Does that omission startle you, as it did me? Remember that it was not made by tabloid sensation-seekers but by professional financial journalists who must have researched their subject matter to some depth. Would it be wrong to take seriously their failure to recognise hydro’s technology as much more mature than wind power’s? Does their oversight legitimately reduce the reliance one places on their judgement of the commercial prospects? Must one be less glad about their enthusiasm?

A doomier flight of fancy

British Energy, the generating company that runs (among other things) the UK’s geriatric carbon-dioxide(!)-cooled commercial nuclear power stations, is reported to have objected to the construction of a wind farm neighbouring the company’s Hinkley Point plant. According to one press report that has come my way, the company persuaded the planning authorities that the strong local winds would snap off a turbine blade in such a way that the fragment’s trajectory would carry it ‘over one nuclear power station and straight into another’ 900m away.

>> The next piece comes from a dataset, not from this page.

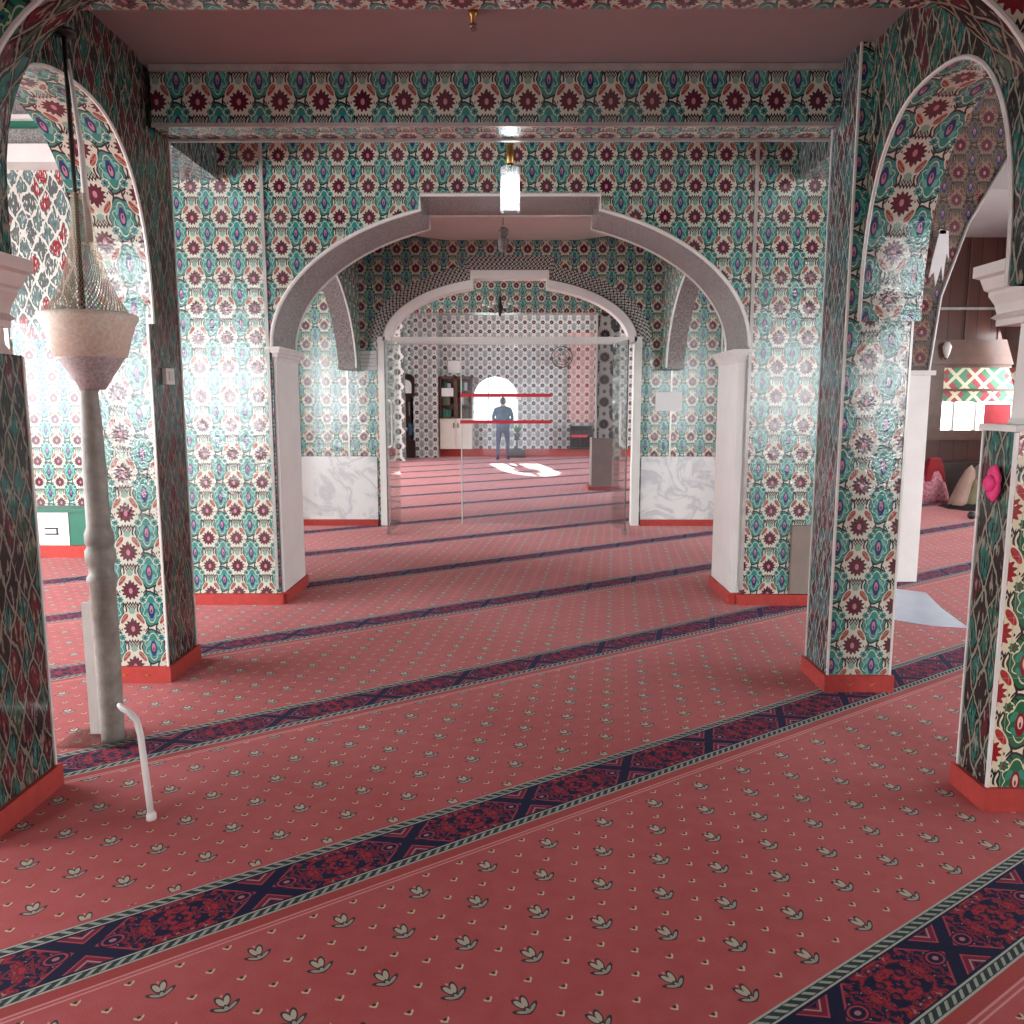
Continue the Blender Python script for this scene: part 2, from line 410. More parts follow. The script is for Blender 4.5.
# ------------------------------------------------------------------ mesh builder
LOC = {}
class MB:
    def __init__(s): s.v = []; s.f = []; s.uv = []; s.mi = []; s.sm = []
    def face(s, pts, uv=None, mi=0, smooth=False):
        i = len(s.v); s.v += [Vector(p) for p in pts]; s.f.append(list(range(i, i+len(pts))))
        s.uv.append(uv); s.mi.append(mi); s.sm.append(smooth)
    def box(s, x0, x1, y0, y1, z0, z1, mi=0, rot=0, piv=None):
        P = [(x, y, z) for z in (z0, z1) for y in (y0, y1) for x in (x0, x1)]
        if rot:
            cx, cy = piv or ((x0+x1)/2, (y0+y1)/2)
            C, S = math.cos(rot), math.sin(rot)
            P = [(cx+(x-cx)*C-(y-cy)*S, cy+(x-cx)*S+(y-cy)*C, z) for x, y, z in P]
        for q in ((0, 2, 3, 1), (4, 5, 7, 6), (0, 1, 5, 4), (2, 6, 7, 3), (0, 4, 6, 2), (1, 3, 7, 5)):
            s.face([P[k] for k in q], mi=mi)
        return s
    def poly_prism(s, pts, z0, z1, mi=0):
        n = len(pts)
        s.face([(x, y, z0) for x, y in reversed(pts)], mi=mi); s.face([(x, y, z1) for x, y in pts], mi=mi)
        for i in range(n):
            a, b = pts[i], pts[(i+1) % n]
            s.face([(a[0], a[1], z0), (b[0], b[1], z0), (b[0], b[1], z1), (a[0], a[1], z1)], mi=mi)
        return s
    def loft(s, rings, cap=True, mi=0, smooth=True):
        base = len(s.v); n = len(rings[0])
        for r in rings: s.v += [Vector(p) for p in r]
        def add(f, sm): s.f.append(f); s.uv.append(None); s.mi.append(mi); s.sm.append(sm)
        for k in range(len(rings)-1):
            for i in range(n):
                j = (i+1) % n
                add([base+k*n+i, base+k*n+j, base+(k+1)*n+j, base+(k+1)*n+i], smooth)
        if cap:
            add([base+i for i in reversed(range(n))], False); add([base+(len(rings)-1)*n+i for i in range(n)], False)
        return s
    def lathe(s, cx, cy, prof, n=28, mi=0, smooth=True, cap=True):
        return s.loft([[(cx+r*math.cos(2*PI*i/n), cy+r*math.sin(2*PI*i/n), z) for i in range(n)] for r, z in prof], cap, mi, smooth)
    def square_prof(s, cx, cy, prof, mi=0, asp=1.0, rot=PI/4, n=4):
        R = math.sqrt(2) if n == 4 else 1/math.cos(PI/n)
        return s.loft([[(cx+h*R*math.cos(rot+2*PI*i/n), cy+h*asp*R*math.sin(rot+2*PI*i/n), z) for i in range(n)] for h, z in prof], True, mi, False)
    def tube(s, path, r, n=10, mi=0, smooth=True, cap=True):
        P = [Vector(p) for p in path]; rings = []
        up = None
        for i, p in enumerate(P):
            d = (P[min(i+1, len(P)-1)]-P[max(i-1, 0)]).normalized()
            if up is None:
                up = Vector((0, 0, 1)) if abs(d.z) < .9 else Vector((0, 1, 0))
            a = (up - d*up.dot(d)).normalized(); b = d.cross(a); up = a
            rr = r[i] if isinstance(r, (list, tuple)) else r
            rings.append([p+(a*math.cos(2*PI*k/n+PI/4)+b*math.sin(2*PI*k/n+PI/4))*rr for k in range(n)])
        return s.loft(rings, cap, mi, smooth)
    def ball(s, c, r, n=16, mi=0, sc=(1, 1, 1)):
        m = n//2
        rings = []
        for k in range(m+1):
            ph = max(.02, min(PI-.02, PI*k/m))
            rings.append([(c[0]+r*sc[0]*math.sin(ph)*math.cos(2*PI*i/n), c[1]+r*sc[1]*math.sin(ph)*math.sin(2*PI*i/n), c[2]-r*sc[2]*math.cos(ph)) for i in range(n)])
        return s.loft(rings, True, mi, True)
    def build(s, name, mats, parent=None, bevel=0, kind=None):
        if not isinstance(mats, (list, tuple)): mats = [mats]
        if parent is not None:
            off = LOC[parent.name]
        else:
            xs = [p.x for p in s.v]; ys = [p.y for p in s.v]; zs = [p.z for p in s.v]
            off = Vector(((min(xs)+max(xs))/2, (min(ys)+max(ys))/2, min(zs)))
        me = bpy.data.meshes.new(name)
        me.from_pydata([p-off for p in s.v], [], s.f)
        uvl = me.uv_layers.new(name='UVMap')
        for pi, p in enumerate(me.polygons):
            p.material_index = s.mi[pi]; p.use_smooth = s.sm[pi]
            if s.uv[pi]:
                for k, li in enumerate(p.loop_indices): uvl.data[li].uv = s.uv[pi][k]
            else:
                n = p.normal
                for li in p.loop_indices:
                    w = me.vertices[me.loops[li].vertex_index].co + off
                    if abs(n.z) >= max(abs(n.x), abs(n.y)): q = (w.x, w.y)
                    elif abs(n.y) >= abs(n.x): q = (w.x, w.z)
                    else: q = (w.y, w.z)
                    uvl.data[li].uv = q
        for m in mats: me.materials.append(M[m] if isinstance(m, str) else m)
        o = bpy.data.objects.new(name, me); COL.objects.link(o)
        if parent is not None: o.parent = parent
        else: o.location = off
        LOC[o.name] = off.copy() if parent is None else off
        if bevel:
            b = o.modifiers.new('bevel', 'BEVEL'); b.width = bevel; b.segments = 2; b.limit_method = 'ANGLE'
        if kind: o['kind'] = kind
        return o
def thing(name, loc, label=None, cat=None, group=None, kind=None):
    o = bpy.data.objects.new(name, None); COL.objects.link(o); o.location = loc
    o.empty_display_size = .1
    LOC[o.name] = Vector(loc)
    return tag(o, label, cat, group, kind)
def align(o, px, py, Y):
    """slide the tile layout of one face so that a flower centre falls where the photo shows one"""
    c = at(px, py, Y); du = -c[0]-TOU*TS; dv = -c[2]-TOV*TS
    for l in o.data.uv_layers[0].data: l.uv = (l.uv[0]+du, l.uv[1]+dv)
def tag(o, label=None, cat=None, group=None, kind=None):
    if label: o['label'] = label
    if cat: o['category'] = cat
    if group: o['group'] = group
    if kind: o['kind'] = kind
    return o
def lbl(o, text): o['label'] = text; return o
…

The newspaper did not go into details of the damage that could be done by such a seven-tonne chunk of rotor. This was left to the reader’s imagination – at a time when anti-nuclear voices were warning of the consequences that might follow a terrorist missile attack on any of the new nuclear power stations that were being advocated by the UK prime minister.

Is my own imagination too fevered when I wonder whether some people could suppose that terrorists might eschew the firing of conventional projectiles and use wind turbine generators to launch snap-off rotor blades at establishments just waiting to go off like atomic bombs?

Did it occur to British Energy that its objection to a wind farm project might prompt such fancies?

Particulates confuse the issue

Astonishingly, some people are innocent enough of science to take literally the term ‘carbon’ when used in ‘global warming’ contexts as an abbreviation for ‘carbon dioxide’. You will no doubt have read or heard your own examples of this but I hope that you will share my wry amusement at a specimen that you may not have come across.

An economist of repute wrote in the weekly UK newspaper, The Observer, to praise a new British government report† on global warming by the greenhouse effect, and on what should be done about it. The report’s originality, he declared, lay in its connection of ‘the economics of uncertainty and risk to the global economic impact of climate change’.

A particular uncertainty was described by the writer as having been the US president’s excuse for doing nothing about global warming: George W Bush had argued that action before ‘the facts became clear’ could damage the American economy. ‘Nobody can be certain’, elaborated the British pundit, ‘about the exact trajectory of the growth of carbon particles in the atmosphere or their relationship with global warming’.